When using salt for config management, the master normally communicates with its minions via ZeroMQ. This is one of its selling points – that it can handle thousands of minions where the overhead of establishing SSH sessions would otherwise be significant.
However, there’s another option – salt-ssh – which does as you’d expect and uses SSH for transport. The docs left me with the impression that salt-ssh was always a poorer alternative, for lazy devs not willing to install the salt-minion client on their machines. However, it does have several advantages for small-scale deployments:
Initial set up
Adding a minion to a cluster with salt ZeroMQ involves several steps:
- Install the
salt-minion
package - Configure the minion with the master’s location
- Start the minion, wait for it to contact with the master, then accept its key on the master.

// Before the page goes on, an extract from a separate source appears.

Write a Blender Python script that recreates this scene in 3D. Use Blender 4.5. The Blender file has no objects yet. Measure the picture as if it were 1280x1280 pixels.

Note it’s also possible to pre-seed minions with keys, but that still requires a bootstrap process (likely involving SSH anyway).
With salt-ssh, minions are simply declared in a roster file on the master:
minion-1: 1.1.1.1
minion-2: 1.1.1.2
minion-3: 1.1.1.3
Providing the master already has SSH access, no further set up is required.
Keeping minion versions in sync
Anyone who’s attempted to update the salt-minion package via salt will know it’s not as straight-forward as it could be. With salt-ssh, there’s no minion to install, so updating your cluster is as simple as updating the master.
Key management
Salt with ZeroMQ ties the minion’s key to its ID, so changing the ID means
updating the key on the master. If you’ve gone down the recommended route
of embedding metadata in your IDs such as vm-web-1
, you’re in for a lot of
key-churn when reassigning minion roles.
e.g. a pillar file from the docs:
base:
'*':
- packages
'web*':
- apache
- vim
With salt-ssh, this is avoided because key management’s delegated to SSH, where you’re likely to tie identities to IPs, allowing the minion ID to be dynamic.
You don’t need a permanently-running master
With salt-ssh, the master initiates the connection with the minion, rather than the other way around. For developers running personal projects from their laptops, this offers the advantage that you don’t need to have a separate machine running a master just to control a few VMs.
Of course, this does come with some downsides: you can’t have the master run jobs periodically, or in response to external triggers.